En France, Bolloré fait partie de la caste des 10 milliardaires qui ont la mainmise sur les médias. Pilier de la France-Afrique et grand ami de Sarkozy, Vincent Bolloré possède Canal+ via Vivendi, Cnews, Direct8, D17, Direct Matin, Dailymotion.

Une parfaite mais illégale concentration. Bolloré possède aussi l’agence de communication Havas, la 6è au monde. Dans un contexte où les médias sont partout en crise, économiquement parlant, même si ça ne rapporte pas forcément, posséder un groupe de presse confère à son possédant de l’influence pour sanctuariser ses affaires, servir les intérêts de ses clients, partenaires privés, voire influencer l’Etat.

D’ailleurs Bolloré a interdit, en 2015 sur Canal+, la diffusion d’une enquête documentaire intitulée « Un ami qui vous veut du bien» réalisé sur le crédit mutuel dont le patron fait de l’évasion fiscale.

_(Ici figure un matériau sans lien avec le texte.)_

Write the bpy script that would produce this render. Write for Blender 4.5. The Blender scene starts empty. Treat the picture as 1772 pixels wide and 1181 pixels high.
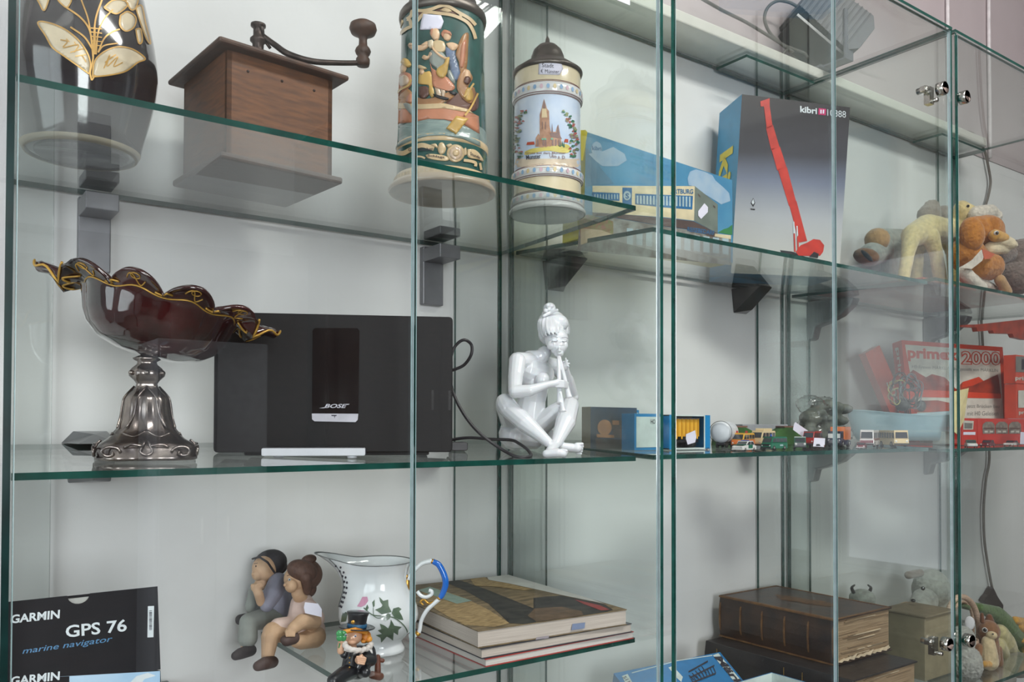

Bolloré est dans une relation d’affaires avec le Crédit mutuel.

Nicolas Vescovacci et Jean-Pierre Canet qui ont participé à cette enquête ont d’ailleurs par la suite mené une autre enquête sur Vincent Bolloré en personne, livre qui n’était pas non plus à son goût dont il a tenté d’empêcher la parution en vain. «Vincent tout puissant : l’enquête que Bolloré a voulue empêcher».

En 2015 déjà, lorsque Bolloré rachète Canal+, il faut supprimer certaines émissions comme Les Guignols de l’info, le Grand journal.

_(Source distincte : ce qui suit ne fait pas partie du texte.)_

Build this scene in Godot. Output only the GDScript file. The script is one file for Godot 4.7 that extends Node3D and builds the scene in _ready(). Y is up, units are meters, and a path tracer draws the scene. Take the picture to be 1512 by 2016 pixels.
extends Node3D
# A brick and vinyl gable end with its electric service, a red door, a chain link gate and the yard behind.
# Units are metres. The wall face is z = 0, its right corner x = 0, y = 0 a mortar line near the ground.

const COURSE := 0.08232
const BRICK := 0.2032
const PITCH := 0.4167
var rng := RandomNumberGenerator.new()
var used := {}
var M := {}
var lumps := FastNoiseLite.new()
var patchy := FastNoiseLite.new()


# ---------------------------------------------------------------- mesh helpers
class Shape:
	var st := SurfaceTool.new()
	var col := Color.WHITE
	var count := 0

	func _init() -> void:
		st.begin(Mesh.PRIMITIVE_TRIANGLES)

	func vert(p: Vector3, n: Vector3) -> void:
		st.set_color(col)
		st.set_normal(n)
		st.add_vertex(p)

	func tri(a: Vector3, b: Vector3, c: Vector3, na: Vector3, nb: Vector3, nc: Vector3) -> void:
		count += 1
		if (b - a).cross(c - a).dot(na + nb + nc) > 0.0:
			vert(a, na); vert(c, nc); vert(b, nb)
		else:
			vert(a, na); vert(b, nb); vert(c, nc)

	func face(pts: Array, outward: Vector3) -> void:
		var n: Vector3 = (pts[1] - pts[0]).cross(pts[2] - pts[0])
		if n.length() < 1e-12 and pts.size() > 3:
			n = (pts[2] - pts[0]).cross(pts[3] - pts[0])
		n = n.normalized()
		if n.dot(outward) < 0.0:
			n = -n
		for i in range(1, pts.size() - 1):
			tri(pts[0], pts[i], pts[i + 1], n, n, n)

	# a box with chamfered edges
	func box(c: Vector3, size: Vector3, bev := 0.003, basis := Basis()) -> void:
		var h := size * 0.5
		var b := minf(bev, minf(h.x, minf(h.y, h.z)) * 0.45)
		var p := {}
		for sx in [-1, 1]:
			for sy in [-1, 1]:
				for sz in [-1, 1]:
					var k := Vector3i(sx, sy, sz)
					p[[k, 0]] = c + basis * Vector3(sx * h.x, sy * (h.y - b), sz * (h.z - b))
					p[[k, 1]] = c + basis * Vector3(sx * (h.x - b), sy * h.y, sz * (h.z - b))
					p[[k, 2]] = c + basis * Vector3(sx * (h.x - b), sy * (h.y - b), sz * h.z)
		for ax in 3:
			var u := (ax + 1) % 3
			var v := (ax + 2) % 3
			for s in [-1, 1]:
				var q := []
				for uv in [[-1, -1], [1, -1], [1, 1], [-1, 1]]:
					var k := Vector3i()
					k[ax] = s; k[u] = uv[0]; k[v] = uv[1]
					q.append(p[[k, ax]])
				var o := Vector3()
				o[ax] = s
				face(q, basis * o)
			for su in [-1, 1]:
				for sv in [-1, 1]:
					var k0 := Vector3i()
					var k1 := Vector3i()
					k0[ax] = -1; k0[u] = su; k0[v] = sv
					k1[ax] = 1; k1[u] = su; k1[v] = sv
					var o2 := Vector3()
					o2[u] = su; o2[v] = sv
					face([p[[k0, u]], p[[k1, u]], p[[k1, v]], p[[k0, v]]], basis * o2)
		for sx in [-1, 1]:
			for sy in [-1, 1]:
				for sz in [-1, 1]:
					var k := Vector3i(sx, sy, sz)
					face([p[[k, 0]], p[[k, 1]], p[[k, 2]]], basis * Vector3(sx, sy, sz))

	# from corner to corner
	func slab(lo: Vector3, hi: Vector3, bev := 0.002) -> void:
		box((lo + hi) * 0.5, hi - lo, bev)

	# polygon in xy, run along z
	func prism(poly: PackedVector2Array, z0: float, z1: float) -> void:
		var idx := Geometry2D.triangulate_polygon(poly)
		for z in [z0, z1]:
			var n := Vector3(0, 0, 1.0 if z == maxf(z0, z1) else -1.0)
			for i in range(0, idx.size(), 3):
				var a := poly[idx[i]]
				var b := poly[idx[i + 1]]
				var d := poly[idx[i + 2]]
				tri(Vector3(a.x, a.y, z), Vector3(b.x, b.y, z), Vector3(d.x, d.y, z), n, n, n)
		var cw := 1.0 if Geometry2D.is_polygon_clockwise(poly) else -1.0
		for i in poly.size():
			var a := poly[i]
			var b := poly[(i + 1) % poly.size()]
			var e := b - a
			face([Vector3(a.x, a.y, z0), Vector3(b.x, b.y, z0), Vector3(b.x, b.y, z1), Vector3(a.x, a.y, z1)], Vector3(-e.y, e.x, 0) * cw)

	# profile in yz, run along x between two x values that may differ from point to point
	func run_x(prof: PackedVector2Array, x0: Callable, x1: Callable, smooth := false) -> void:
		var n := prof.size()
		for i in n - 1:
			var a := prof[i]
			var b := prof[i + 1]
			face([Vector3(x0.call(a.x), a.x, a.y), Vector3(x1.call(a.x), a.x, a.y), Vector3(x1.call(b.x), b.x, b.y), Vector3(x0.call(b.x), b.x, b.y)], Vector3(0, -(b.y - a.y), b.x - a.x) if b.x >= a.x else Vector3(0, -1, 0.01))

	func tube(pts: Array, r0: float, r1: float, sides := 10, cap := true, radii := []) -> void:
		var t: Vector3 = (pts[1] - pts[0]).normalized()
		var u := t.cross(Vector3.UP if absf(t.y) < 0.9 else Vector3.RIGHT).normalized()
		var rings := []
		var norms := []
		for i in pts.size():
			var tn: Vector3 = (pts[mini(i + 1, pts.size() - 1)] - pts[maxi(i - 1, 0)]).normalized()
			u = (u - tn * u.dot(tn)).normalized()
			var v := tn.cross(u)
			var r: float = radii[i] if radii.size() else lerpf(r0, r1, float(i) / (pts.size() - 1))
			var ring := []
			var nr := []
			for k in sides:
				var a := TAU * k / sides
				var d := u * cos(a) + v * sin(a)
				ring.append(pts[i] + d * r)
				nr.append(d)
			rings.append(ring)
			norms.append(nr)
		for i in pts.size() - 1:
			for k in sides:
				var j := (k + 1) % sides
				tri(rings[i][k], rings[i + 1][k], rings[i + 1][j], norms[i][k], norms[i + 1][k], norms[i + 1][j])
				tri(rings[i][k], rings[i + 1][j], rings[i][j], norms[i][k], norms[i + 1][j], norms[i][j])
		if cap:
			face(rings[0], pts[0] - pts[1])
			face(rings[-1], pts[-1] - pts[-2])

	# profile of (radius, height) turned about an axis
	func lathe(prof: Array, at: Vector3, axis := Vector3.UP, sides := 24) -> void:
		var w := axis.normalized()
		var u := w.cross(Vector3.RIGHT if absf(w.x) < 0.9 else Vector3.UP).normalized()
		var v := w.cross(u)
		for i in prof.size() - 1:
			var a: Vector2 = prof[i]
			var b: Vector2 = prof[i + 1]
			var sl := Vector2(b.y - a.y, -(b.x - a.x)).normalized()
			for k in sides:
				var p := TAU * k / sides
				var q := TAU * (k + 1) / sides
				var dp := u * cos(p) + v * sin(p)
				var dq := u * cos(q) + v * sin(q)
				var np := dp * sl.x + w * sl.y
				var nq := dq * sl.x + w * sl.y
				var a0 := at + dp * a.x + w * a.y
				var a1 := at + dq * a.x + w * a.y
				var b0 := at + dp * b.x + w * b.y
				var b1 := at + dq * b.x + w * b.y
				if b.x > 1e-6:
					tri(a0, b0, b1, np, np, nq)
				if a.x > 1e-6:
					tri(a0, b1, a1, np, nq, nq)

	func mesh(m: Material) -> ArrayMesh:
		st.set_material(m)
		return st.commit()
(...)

Très implanté sur le continent africain, l’essentiel des 3 milliards d’euros de chiffre d’affaires que fait le groupe Bolloré est tiré de ses opérations en Afrique. Si des soupçons pesaient sur le modus operandi du puissant homme d’affaires breton, il semblait difficile jusqu’ici de les prouver.

Mais vraisemblablement la justice française, qui menait méticuleusement ses enquêtes, a désormais des preuves irréfutables de mauvaises pratiques de l’homme d’affaires en Afrique.

L’irruption de Bolloré bloque le chemin de fer Cotonou-Niamey

Omniprésent en Afrique de l’Ouest, le Groupe Bolloré, à travers Bolloré Africa Logistics, gère le stockage et le transport des marchandises. A lui seul, le groupe gère directement une dizaine de terminaux à conteneurs dont ceux de Conakry et du Togo, objet de sa mise en examen. Aussi, le groupe gère-t-il 16 terminaux à conteneurs via des partenariats publics-privés comme le mentionne la British Broadcasting Corporation (BBC).

Le Groupe Bolloré a pratiquement colonisé toute l’Afrique subsaharienne dans le domaine des chemins de fer. Selon la radio publique britannique, Bolloré est actionnaire majoritaire dans 3 concessions ferroviaires sur le continent à savoir Sitarail (Côte d’Ivoire et Burkina Faso), Camrail (Cameroun) et Benrail (Bénin). D’ailleurs la cession du tronçon Bénin-Niger posait quelques problèmes depuis des années.

Depuis 2008, sous le magistère du président Boni Yayi, un appel d’offre,en vue de la construction et de la gestion du tronçon ferroviaire de 1.000 kilomètres reliant Cotonou à Niamey, lancé en commun par le Bénin et le Niger a été remporté par la société Petrolin de l’homme d’affaires béninois,Samuel Dossou, au profit de Bolloré, à travers Beninrail.

Le dossier atterrit à la justice et retarde la réalisation du projet depuis toutes ces années. En octobre 2017, la justice planche sur le dossier et tranche en faveur de Petrolin et déboute Bolloré. Jusqu’à ce jour c’est le statu quo. Dans la foulée, les présidents Patrice Talon et Mouhamadou Issoufou ont envisagé, il y a quelques semaines, de coopérer avec la Chine pour la réalisation du projet.